A estas alturas creo que ningún tipo de torta o de combinación de ingredientes en ella podrán sorprenderme tanto como lo hicieron dos cuando era niño. La primera vez yo tendría unos siete años, mi madre me mandó a la tienda y en el camino me encontré a dos hombres que vendían plátanos en una camioneta. Eran como las tres de la tarde, hora de la comida, cuando uno de ellos comenzó a abrir uno bolillos con los dedos, después sacó algo del migajón de éstos y comenzó a rellenarlos con unos plátanos que había pelado previamente. De esta manera preparó algo que yo hasta entonces no sabía que existía: ¡una torta de plátano! Cuando terminé de hacer las compras me dirigí presuroso a casa para contarle a mi mamá el prodigio que había presenciado. Ella me escucho pacientemente y me dijo, con una sonrisa en los labios, que lo que había visto no tenía nada de raro, que era algo normal cuando había necesidad y hambre.

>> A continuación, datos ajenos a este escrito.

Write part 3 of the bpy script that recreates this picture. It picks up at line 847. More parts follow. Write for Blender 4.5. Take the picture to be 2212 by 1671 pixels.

La segunda torta que me impactó fue una que vi en la cooperativa de la escuela donde mi madre impartía clases. Yo cursaba entonces el tercer año de primaria, pero ese día no fui y mi madre me llevó a su trabajo. Durante la mañana me entretuve dibujando y leyendo algunos cuentos. Cuando llegó la hora del recreo mi mamá me dio dinero para comprar algo en la cooperativa. Decir cooperativa era mucho, en realidad se trataba de dos mesas de madera llenas de dulces, churros de maíz, paquetes de galletas saladas y unos bolillos no muy frescos. Cuando llegué ya había muchos niños que se arremolinaban, se empujaban y gritaban para ser atendidos primero. Mientras me atendían me distraje viendo lo que compraban los demás. Lo que más vendían las dependientas eran paletas de dulce, paquetitos de galletas saladas, bolsas de churros y ¡tortas rellenas de Salsa Valentina! Yo no podía creer lo que veía porque en mi escuela las tortas eran de jamón, de mole, de huevo o de frijoles. Nunca imaginé que existieran y se vendieran las tortas de Salsa Valentina. Sin embargo, los afortunados que podían pagarlas –no recuerdo su precio, pero sí que eran mucho más caras que el resto de la mercadería- las comían con enorme deleite ante las miradas envidiosas de los que se conformaban con alguna golosina o sólo con tragar saliva amarga. Aún estaba pasmado cuando me preguntaron que iba a llevar y sólo acerté a balbucear: “unos dulces”.